Pretty much everybody in the leadership knew something about it. And most of them remembered telling Hastert. But he'd never heard about it. He was out of the loop. John Boehner just made up remembering telling him. Rodney Alexander contacting Hastert's office. He never heard. Tom Reynolds was lying too, until it was clear Reynolds wouldn't eat his words like Boehner.There's not too much else to say, is there?
The scandal -- to the extent we are talking not about Foley as an individual but the leadership's role in enabling him -- is about accountability. And at the gut check moment, Hastert lied to duck responsibility.
Everyone could see it.
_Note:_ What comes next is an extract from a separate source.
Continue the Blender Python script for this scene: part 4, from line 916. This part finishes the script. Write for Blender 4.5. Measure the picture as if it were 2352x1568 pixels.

And from that moment on he couldn't, and I suspect he can't, shake that defining impression.
On Friday night Hastert could have said, 'I heard about this. I thought we'd taken care of it. Clearly there was much more there than we realized. Now we're going to get to the bottom of it.' If he had, I don't think we'd be hearing those calls for resignation, at least not yet.
Yet all of us can only be who we are. He could have said that. But he didn't. I suspect because he's the same guy who let Foley run unchecked for years, presided over a regime that enabled him, like so much else. It was in character.
-- Josh Marshall
Denny Hastert is the Speaker of the House. He is responsible for everything that happens or fails to happen in the House. He was told by numerous members of the House Leadership about the problems with Mark Foley, but when he was asked about it, he lied and said he had not been told.
It was time to take responsibility for his own actions as leader, and he flat refused to stand accounable. Instead, he lied. He refused to stand accountable for his own actions, instead he lied to coverup his failure to act and to try to deflect blame to others.
Hastert should be toast before the end of the week. If he isn't, then the entire Republican Party in the House stands as failing to be accountable to America.